Work instructions
A line counts if it contains the word "picture" at least once. State how many such lines the records contain, giving the number alone.

##########

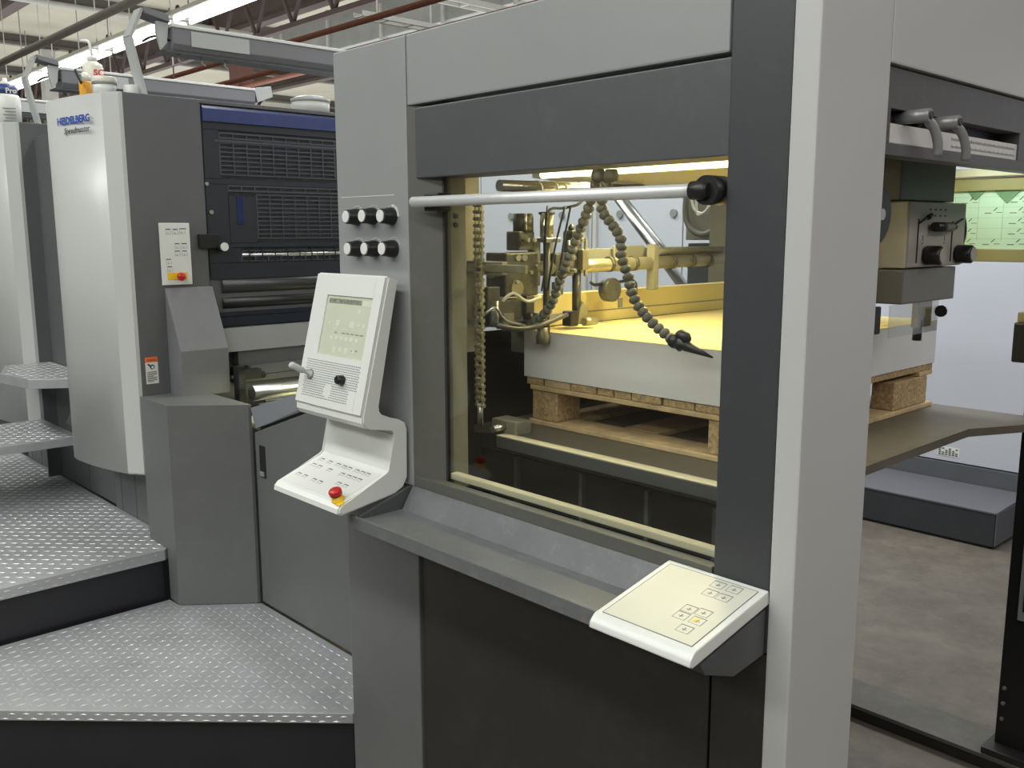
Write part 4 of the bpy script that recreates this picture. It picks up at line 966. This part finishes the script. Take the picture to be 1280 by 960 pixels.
for (a, b, c_, r) in ((672, 300, 690, 0.003), (683, 320, 697, 0.003), (664, 360, 668, 0.0025)):
    sp('cable', MB().tube([(SX + 0.05, sy(c_), 1.72), (SX + 0.05, sy((a + c_)/2), 1.64), (SX + 0.055, sy(a), 1.56), (SX + 0.05, sy(a - 3), 1.49)], r, 6), black)
sp('air_tube', MB().tube([(SX + 0.05, sy(665), 1.50), (SX + 0.05, sy(666), 1.66), (SX + 0.04, sy(674), 1.71), (SX + 0.04, sy(690), 1.715), (SX + 0.05, sy(705), 1.725), (SX + 0.05, sy(712), 1.74)], 0.004, 8), black)
sp('air_tube', MB().tube([(SX + 0.06, sy(600), 1.41), (SX + 0.07, sy(625), 1.395), (SX + 0.07, sy(655), 1.40), (SX + 0.06, sy(690), 1.42)], 0.007, 8), oily)
# small hardware
for i, (u, v) in enumerate(((627, 335), (634, 352), (652, 340), (660, 332), (648, 300), (656, 300), (694, 338), (707, 338), (716, 300), (706, 322))):
    sp('bolt', MB().cyl((SX + 0.018, sy(u), sz(u, v)), (SX + 0.042, sy(u), sz(u, v)), 0.0055, 8), steel if i % 2 else brass)
for u in (760, 790, 838, 862, 884):
    sp('tube_clamp', MB().cyl((SX, sy(u), 1.5535), (SX, sy(u) + 0.014, 1.5535), 0.0235, 16), oily)
for u, a, b in ((646, 267, 288), (668, 266, 300), (700, 300, 318)):
    sp('thin_rod', MB().cyl((SX + 0.035, sy(u), sz(u, b)), (SX + 0.035, sy(u), sz(u, a)), 0.0035, 8), steel)
for (u, v, a, b) in ((606, 372, 0.022, 0.030), (625, 398, 0.020, 0.016), (652, 380, 0.016, 0.024), (668, 396, 0.018, 0.014), (690, 360, 0.012, 0.018)):
    sp('small_bracket', MB().box(SX + 0.01, SX + 0.035, sy(u) - a, sy(u) + a, sz(u, v) - b, sz(u, v) + b, 0.003), olive if v > 390 else oily)
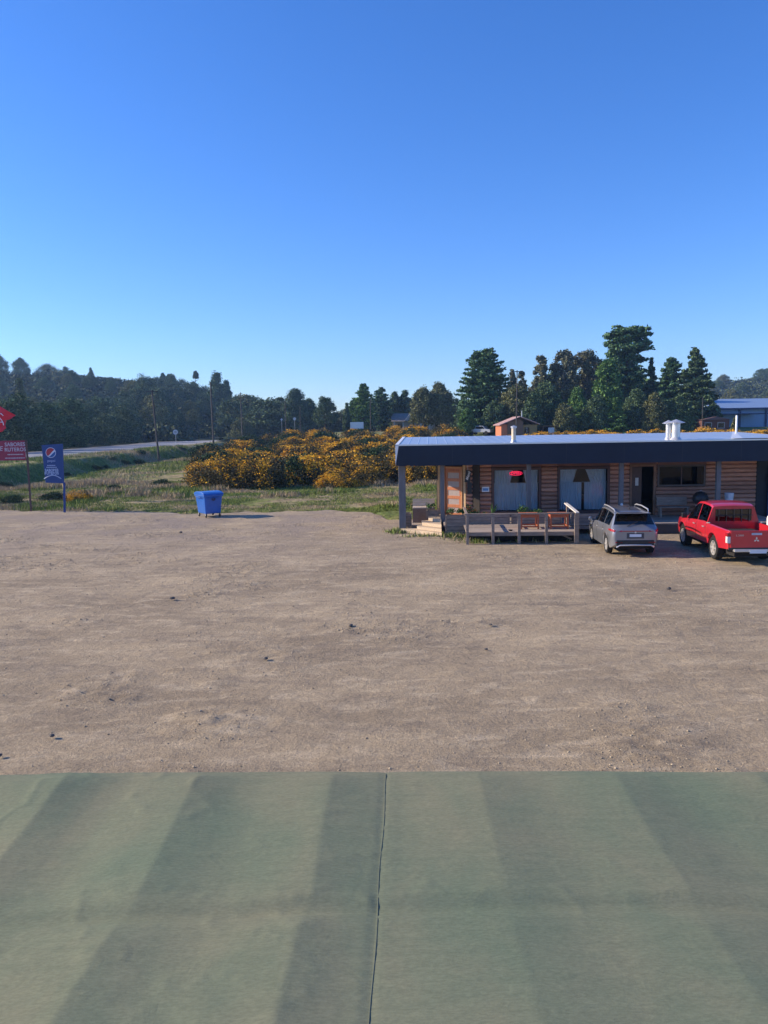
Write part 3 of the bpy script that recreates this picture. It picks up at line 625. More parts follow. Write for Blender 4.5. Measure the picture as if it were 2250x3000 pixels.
def frame(name, x0, x1, z0, z1, v, t, d, m, parent=bld, bottom=True):
    b = MB(); b.box(x0-t, x0, v-d, v+.06, z0-(t if bottom else 0), z1+t); b.box(x1, x1+t, v-d, v+.06, z0-(t if bottom else 0), z1+t)
    b.box(x0, x1, v-d, v+.06, z1, z1+t)
    if bottom: b.box(x0, x1, v-d-.01, v+.06, z0-t, z0)
    return b.build(name, m, parent=parent, bevel=.004)
def curtain(x0, x1, v, zt, zb, amp, n, m, parent, edge=None, name='curtain'):
    xs_ = np.linspace(0, 1, n*10+1); zs = np.linspace(0, 1, 14); V = []
    for tz in zs:
        for tx in xs_:
            if edge: l, r = edge(tz)
            else: l, r = 0, 1
            q = l+(r-l)*tx; x = x0+(x1-x0)*q
            y = v+amp*math.sin(tx*n*6.283+1.3*math.sin(tx*9))*(1-.5*(1-tz)*(edge is None))+amp*.3*math.sin(tx*n*2.1*6.283)
            V.append((x, y, zt+(zb-zt)*tz-.012*math.cos(tx*n*6.283)*(tz > .9)))
    return link_mesh(name, np_mesh('curtain', V, grid_faces(len(zs), len(xs_)), [m], None, True), parent)
def neon(parent, x0, x1, z0, z1, v):
    b = MB(); cx, cz = (x0+x1)/2, (z0+z1)/2; rx, rz = (x1-x0)/2, (z1-z0)/2
    pts = [(cx+rx*math.cos(a)*(1 if abs(math.cos(a)) < .99 else 1), v, cz+rz*math.sin(a)) for a in np.linspace(0, 2*math.pi, 33)]
    b.tube(pts, .013, 6)
    return b
def emis(name, c, s):
    m = bpy.data.materials.new(name); m.use_nodes = True; n = m.node_tree.nodes['Principled BSDF']; n.inputs['Base Color'].default_value = (*c, 1); n.inputs['Emission Color'].default_value = (*c, 1); n.inputs['Emission Strength'].default_value = s; return m
NEON = emis('red_neon', (.9, .02, .08), 1.1)
def text(name, s, size, m, parent, loc, rot=(math.pi/2, 0, 0), ext=.002, align='CENTER', bold=0., sx=1., shear=0.):
    c = bpy.data.curves.new('t', 'FONT'); c.body = s; c.size = size; c.extrude = ext; c.align_x = align; c.align_y = 'CENTER'; c.offset = bold; c.shear = shear; c.space_character = 1.05
    t = bpy.data.objects.new('t', c); COL.objects.link(t); bpy.context.view_layer.update()
    me = bpy.data.meshes.new_from_object(t.evaluated_get(bpy.context.evaluated_depsgraph_get())); bpy.data.objects.remove(t)
    me.materials.clear(); me.materials.append(m); o = link_mesh(name, me, parent); o.location = loc; o.rotation_euler = rot; o.scale = (sx, 1, 1); return o
for wi, (x0, x1, z0, z1) in enumerate((W1, W2)):
    f = frame('window', x0, x1, z0, z1, WV, .10, .05, TRIM)
    MB().box(x0, x1, WV-.004, WV+.004, z0, z1).build('pane', GLASS, parent=f)
    zc = z0+(z1-z0)*.66
    for (xa, xb) in ((x0+.02, (x0+x1)/2-(.06 if wi else .0)), ((x0+x1)/2+(.06 if wi else .0), x1-.02)):
        curtain(xa, xb, WV+.13, zc+.03, z0+.03, .028, 9, CURT, f)
    for sgn in (0, 1):    # tied-back upper curtains leaving a dark gap
        if wi == 0: e = (lambda t: (0, .43-.07*t)) if sgn == 0 else (lambda t: (.66+.07*t, 1))
        else: e = (lambda t: (0, .36-.09*t)) if sgn == 0 else (lambda t: (.55+.12*t, 1))
        curtain(x0+.04, x1-.04, WV+.10, z1-.02, zc+.0, .02, 8, CURT, f, e)
    MB().tube([(x0, WV+.13, zc+.04), (x1, WV+.13, zc+.04)], .012, 6).build('curtain_rod', STEEL, parent=f)
f3 = frame('window', *W3, WV, .08, .05, mat('grey_brown_trim', (.10, .075, .065), .6))
MB().box(W3[0], W3[1], WV-.004, WV+.004, W3[2], W3[3]).build('pane', DGLASS, parent=f3)
MB().box((W3[0]+W3[1])/2-.02, (W3[0]+W3[1])/2+.02, WV-.03, WV-.006, W3[2], W3[3]).build('mullion', TRIM, parent=f3)
# open doorway with the door leaf standing ajar
d = frame('doorway', D2[0], D2[1], FL, 2.60, WV, .10, .05, mat('door_trim', (.24, .12, .07), .6, var=.25), bottom=False)
MB().box(D2[0]+.02, D2[0]+.44, WV+.03, WV+.075, FL+.02, 2.58).build('door', mat('dark_door_wood', (.085, .04, .028), .5, var=.3, stretch=(8, 8, 1)), parent=d, bevel=.004)
MB().box(D2[0]+.16, D2[0]+.30, WV+.022, WV+.028, 1.75, 2.10).build('notice', mat('paper', (.62, .60, .58), .8), parent=d)
# inside shell so that glass and doorway look into a dark room
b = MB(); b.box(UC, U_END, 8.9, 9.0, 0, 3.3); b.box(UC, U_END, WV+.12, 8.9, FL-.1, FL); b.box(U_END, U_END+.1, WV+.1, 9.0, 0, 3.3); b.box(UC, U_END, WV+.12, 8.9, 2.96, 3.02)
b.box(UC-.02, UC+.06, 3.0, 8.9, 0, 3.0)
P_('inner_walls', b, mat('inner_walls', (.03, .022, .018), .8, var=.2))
b = MB()
for (tx, ty) in ((5.2, 4.2), (8.3, 4.4)):
    b.box(tx-.5, tx+.5, ty-.4, ty+.4, FL+.70, FL+.74); b.box(tx-.04, tx+.04, ty-.04, ty+.04, FL, FL+.70)
P_('dining_tables', b, mat('dining_table_wood', (.2, .09, .04), .5))
# chamfered corner with the orange door, lit by the sun
ca = np.array([1.92, 2.75]); cb = np.array([UC, WV])          # corner wall, facing left
cd = (cb-ca)/np.linalg.norm(cb-ca); Lc = float(np.linalg.norm(cb-ca)); ang = math.atan2(cd[1], cd[0])
corner = empty('corner_entrance', (float(ca[0]), float(ca[1]), 0), ang); corner.parent = bld
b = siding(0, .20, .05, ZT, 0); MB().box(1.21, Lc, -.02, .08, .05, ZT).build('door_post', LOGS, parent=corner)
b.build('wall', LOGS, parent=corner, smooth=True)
frame('door_frame', .27, 1.12, FL, 2.62, 0, .08, .06, mat('door_frame_wood', (.50, .24, .10), .5, var=.2, stretch=(6, 6, 1)), parent=corner, bottom=False)
b = MB(); b.box(.27, .39, .0, .05, FL, 2.62); b.box(1.00, 1.12, .0, .05, FL, 2.62)
for k in range(6): b.box(.39, 1.00, .0, .05, FL+k*.40, FL+k*.40+.14)
b.box(.39, 1.00, .0, .05, 2.50, 2.62)
b.build('door', DOORW, parent=corner, bevel=.004)
b = MB()
for k in range(6): b.box(.39, 1.00, .02, .028, FL+k*.40+.14, min(FL+(k+1)*.40, 2.50))
b.build('door_pane', mat('frosted_door_glass', (.40, .33, .31), .25, var=.1), parent=corner)
MB().box(-.3, 2, .13, .17, 0, ZT).build('backing', mat('inner_walls', (.1, .1, .1)), parent=corner)
b = MB().tube([(1.04, -.05, FL+.95), (1.04, -.05, FL+1.15)], .014, 6); b.box(1.03, 1.05, -.05, .0, FL+.97, FL+.99); b.box(1.03, 1.05, -.05, .0, FL+1.12, FL+1.14); b.build('door_handle', STEEL, parent=corner)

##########

Solution for this problem
2